Dursun, bu konuşma üzerine babasının mesleği öğrendiğini ve ayakkabı boyayarak onları okuttuğunu, 2003 yılında kendisinin emekli olduğunu ve 2004'te babasının hayatını kaybettiğini belirterek, şöyle devam etti:

"Emekli olduktan sonra sıkıntıya düştüm, çocukları okutacak gücüm kalmadı. 7 çocuğum var, şu anda 4'ü evli, iki kızım hemşire ve bir oğlum tıp fakültesinde okuyor. Okutabilmek için kredi çektim. Bir avukatın yanına girsem üç beş kuruş verip beni oradan oraya gönderecekti. Ben de belediyeye gittim bir yer rica ettim, onlar da bana babamın ayakkabı boyadığı köşeyi verdiler. Böylece ben de orada aynı mesleği yapmaya başladım"


"Müdür ayakkabı boyuyor diyorlar diye utanır ağlardım"

17 Ağustos depreminden önce adliye binasının o meydanda olduğunu hatırlatan Dursun, ilk başlarda çok zorlandığını aktardı.

"Memur olduğum için ilk başlarda çok zoruma gidiyordu." diyen Dursun, "Benim göreve başladığım yer Sakarya, emekli olduğum yer Sakarya. Birini gördüm mü 'aman beni görmesin' isterdim, 'müdür ayakkabı boyuyor' diye beni gösterirlerdi bir köşeye kaçar, utanır ağlardım ama zamanla alıştım. Özel müşterilerim var, özellikle bana gelirler. Mesleğimi severek yapıyorum, müdürken işime gösterdiğim itinayı bu işe de gösteriyorum."

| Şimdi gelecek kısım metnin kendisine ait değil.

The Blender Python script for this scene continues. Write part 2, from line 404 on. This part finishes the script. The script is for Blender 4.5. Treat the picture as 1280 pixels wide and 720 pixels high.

 "Kışın soğuktan donuyor, yazın sıcaktan kavruluyorum"

Dursun, birkaç ay önce kalp krizi geçirdiğini ve kalbine stent takıldığını, her yanı açık olan ve baba yadigarı gibi gördüğü köşesinde kışın 4-5 kat giyinerek günü tamamladığını, yazın ise tüm gün güneşin altında kalmak zorunda olduğunu ifade ederek, "Elektrik olmadığından ısıtıcı koyamıyorum, yazın da kavruluyorum. Güneşin doğuşu da batışı da benim üzerimde ama çok mutluyum, hırsızlık yapmıyorum helalinden paramı kazanıyorum." dedi.

Çocuğunun okulu bitirene kadar çalışmak zorunda olduğunu belirten Dursun, mezuniyetinin ardından artık dinlenmek istediğini sözlerine ekledi.